Le temps fort de notre congrès, c'est bien sûr le débat et l'adoption du rapport d'orientation, qui cette année s'intitule " Pas de paysans sans prix, pas de valeur sans organisation ".
Ce rapport, c'est un projet global pour notre agriculture, une vision cohérente porteuse d'espoir pour nos productions et nos filières. Soyons clairs, le renouvellement des générations en agriculture n'a de sens que dans la perspective d'un revenu décent pour les jeunes qui s'installent. C'est pourquoi, après avoir rappelé l'absolue nécessité de conserver un socle de préférence communautaire solide, nous plaidons pour la mise en place de stratégies professionnelles, dont l'objectif est d'organiser la concurrence pour mieux conquérir la valeur ajoutée. Que ce soit en renforçant l'organisation économique des producteurs, en consolidant les interprofessions, ou encore en développant les stratégies d'alliance pour nos coopératives, la clé n'arrivera à tourner dans la serrure que si le droit de la concurrence évolue, pour être plus pragmatique et moins dogmatique.
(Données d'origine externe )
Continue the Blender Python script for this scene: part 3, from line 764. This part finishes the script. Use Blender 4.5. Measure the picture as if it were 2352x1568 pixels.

Demain, une fois amendé et adopté, ce rapport sera le vôtre. Faites-en le meilleur usage possible. C'est une ligne tracée pour l'avenir, un chemin jalonné par des points de repère qui pourront guider votre propre réflexion.
Mesdames, Messieurs,
Chers amis,
Vous le voyez, le congrès qui débute aujourd'hui va nous permettre d'échanger sur de nombreux sujets, qui correspondent aux grands défis que nous devrons relever, tous ensemble, avec une détermination sans faille.
Je vous rappelle que nous accueillerons jeudi le Ministre de l'agriculture, Dominique Bussereau, pour son premier congrès devant les Jeunes agriculteurs. Sa présence parmi nous sera l'occasion d'échanger sur nos préoccupations et les difficultés que nous rencontrons, sans perdre de vue que JA, c'est aussi, et surtout, une force de proposition.
Très bon congrès à tous. Sans plus attendre, je cède la parole à Monsieur Jean-Michel Bertrand, député-maire de Bourg-en-Bresse. Monsieur le maire, c'est à vous.